Speaker Series: Reporting from Capitol Hill
Fri, Sep 28
|Dirksen Senate Office Building, Room 406
Join SPSA for a reporter panel with Paul Kane (The Washington Post), Phil Mattingly (CNN) and Carl Hulse (The New York Times).
Time & Location
Sep 28, 2018, 1:30 PM
Dirksen Senate Office Building, Room 406, Dirksen Senate Office Building, Washington, DC 20002, USA
About The Event
Carl Hulse is Chief Washington Correspondent of The New York Times. He is the author of On Washington, a column chronicling developments in the nation’s capital from the perspective of a longtime expert in politics and policy. Carl was previously Washington Editor for The Times, directing all facets of Washington coverage of the White House and executive branch, Congress, the courts and the Pentagon from 2011 to 2014. Carl also served as the Chief Congressional Correspondent for The Times for more than a decade. He originally joined The Times in 1986 as a Washington correspondent and later bureau chief for The New York Times Regional Newspapers.
Paul Kane is senior congressional correspondent and columnist at The Washington Post. Paul has covered Congress since 2000, when he started at Roll Call with a beat focused on the Senate leadership agenda. He started with The Washington Post in 2007, covering topics such as the congressional response to the 2008 financial crisis and the Obama-Republican fiscal wars. He now writes a regular column on Congress and its interactions with the Trump administration.

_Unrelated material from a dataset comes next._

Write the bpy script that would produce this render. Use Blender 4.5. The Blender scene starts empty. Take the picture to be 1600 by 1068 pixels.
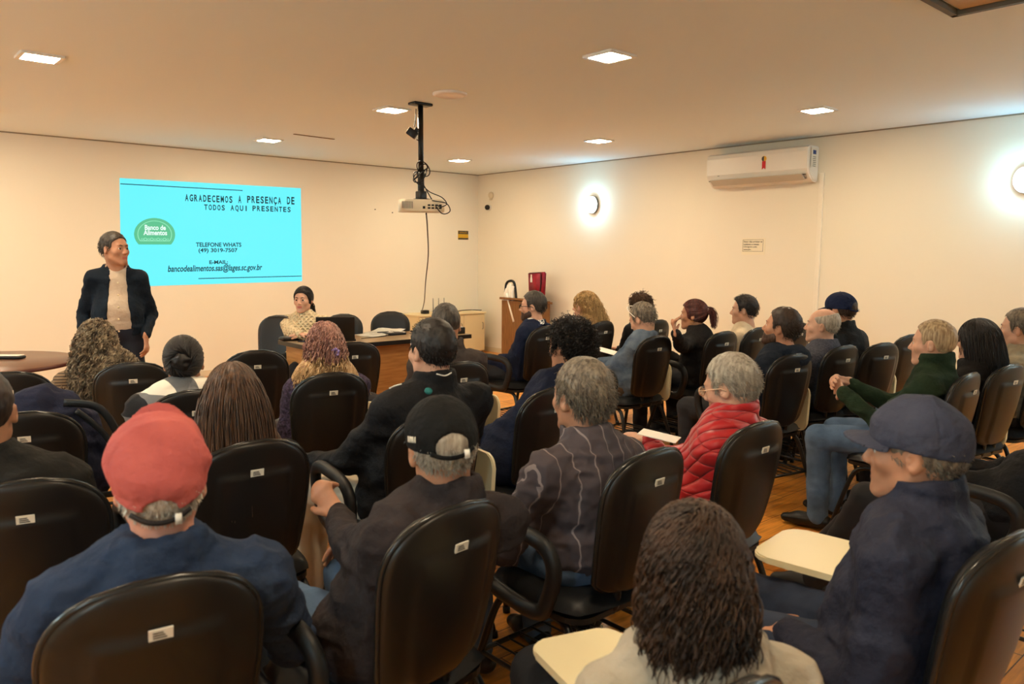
import bpy, bmesh, math, random
import numpy as np
from mathutils import Vector, Matrix
C = bpy.context.scene
rng = np.random.default_rng(7)
R = math.radians
# ---------------------------------------------------------------- camera
CAMH, CEIL = 1.5, 2.7
FPX, PITCH, ROLL, YAW = 1211.15, .113184, .0062805, .723843
cam_data = bpy.data.cameras.new('camera'); cam = bpy.data.objects.new('camera', cam_data)
C.collection.objects.link(cam); C.camera = cam
cam_data.sensor_width = 36; cam_data.lens = FPX/1600*36
cam_data.dof.use_dof = True; cam_data.dof.focus_distance = 5.0; cam_data.dof.aperture_fstop = 5.0
_r = np.array([math.cos(YAW), -math.sin(YAW), 0.]); _f = np.array([math.sin(YAW), math.cos(YAW), 0.]); _u = np.array([0, 0, 1.])
_F = _f*math.cos(PITCH)-_u*math.sin(PITCH); _U = _u*math.cos(PITCH)+_f*math.sin(PITCH)
_R = _r*math.cos(ROLL)+_U*math.sin(ROLL); _U = -_r*math.sin(ROLL)+_U*math.cos(ROLL)
CAM = np.array([0, 0, CAMH])
cam.matrix_world = Matrix(((_R[0], _U[0], -_F[0], 0), (_R[1], _U[1], -_F[1], 0), (_R[2], _U[2], -_F[2], CAMH), (0, 0, 0, 1)))
# ---------------------------------------------------------------- world, exposure
w = bpy.data.worlds.new('world'); C.world = w; w.use_nodes = True
w.node_tree.nodes['Background'].inputs[0].default_value = (.9, .75, .6, 1)
w.node_tree.nodes['Background'].inputs[1].default_value = .02
C.view_settings.view_transform = 'Standard'; C.view_settings.look = 'None'
C.view_settings.exposure = 0.0; C.view_settings.gamma = 1; C.view_settings.use_curve_mapping = False
LAMP_STRENGTH = 225.0; LAMP_COLOR = (1.0, .80, .54)
SLIDE_STRENGTH = 1.2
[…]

Phil Mattingly is a congressional correspondent for CNN. In that role, Phil has been one of the lead reporters contributing to CNN’s coverage of Republican attempts to repeal and replace Obamacare, the Capitol Hill spending and shutdown battles, as well as each step of the process to overhaul the U.S. tax system. He joined CNN in December 2015 as a New York-based correspondent and spent 2016 on the campaign trail covering Republican presidential candidates Chris Christie, John Kasich, and Donald Trump. Previously, Phil worked at Bloomberg Television in Washington and served as a print reporter with Bloomberg News.